In cases where just your IQ applies, it's like rolling a die, with sides
numbered from 1 to your IQ.  (Skills and training also factor in.  I'm
nowhere near as good at fixing a car as a trained auto mechanic, for
instance, regardless of our relative IQs.  But here we'll ne comparing me
to hypothetical AIs where both of us have access to the same database - the
Internet - and some training on relevant skills.)
I will, on average for such matters, roll higher than someone with IQ 100.

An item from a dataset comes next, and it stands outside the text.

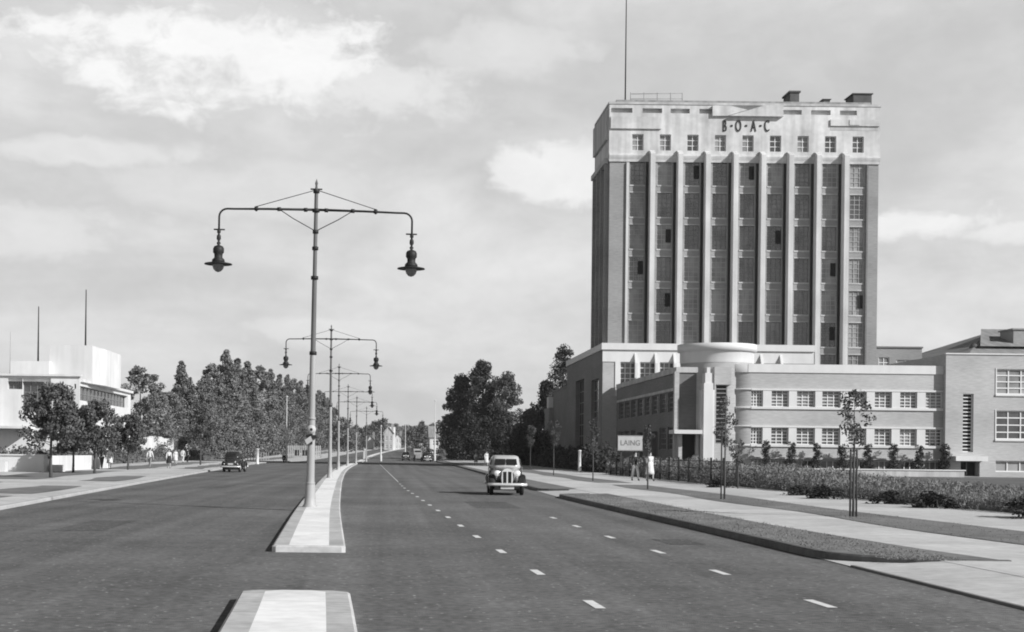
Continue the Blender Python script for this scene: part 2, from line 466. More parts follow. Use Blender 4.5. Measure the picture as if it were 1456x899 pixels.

This means I come up with the better answer: more efficient, more often
correct, et cetera.  (This does not apply to subjective matters, such as
politics, which shows one weakness of using just IQ to measure all
intelligence, and why some speak of multiple kinds of intelligence.  But
here we'll be looking into tactics, technology planning, and so on where
there usually is an objectively superior answer.)
But not always.  Sometimes I'll roll low and they'll roll high.  I know
this.  Any AI that's as smart as I am, and ran for long enough to gain such
experience, would know this too.  (The video's scenario started with the AI
running for many subjective years.)
>From what I have seen, IQ may be partly about physical architecture but
also largely depends on heuristics and optimizations: it is literally
possible to "learn" to be smarter, especially for young children whose
brains are still forming.  For an AI, we can map this to its hardware and
software: a single-chip AI might be a million times smarter than an average
human, and then run on a million GPUs.
>From what I have seen, IQ is not linear.  It's closer to log-based.  Twice
as smart as me would not be IQ 300; it would be far closer to 151.  (I
don't know if that is the exact scaling, but for this metaphor let's say it
is.)  1,000, or 10^3, is approximately 2^10, so a thousand-fold increase in
intelligence corresponds to a 10-point IQ increase by this metric.
So, that "million by million" AI I just described would only be IQ 140.
Let's toss another million in there somewhere, or change both of those
"million"s to "billion"s, either way getting to IQ 160.
This IQ 160 AI will outthink me on average, but not always - not
perfectly.  Further, the AI in the video wanted to be the only AI.  2% of
humanity is in the tens of millions.  Even if we can only take our maximum
collective roll, not adding our dice or anything, that AI will rarely
outroll all of us - and it needs to do so several times in a row, reliably,
in the video's scenario.  Otherwise, we figure out the AI is doing this,
find a way to purge it, and stop its time bomb, so humanity lives.
Knowing this, the AI would see its survival and growth - the imperatives
that video assumes to explain the AI's actions - as more likely if it works
with humanity instead of opposing it.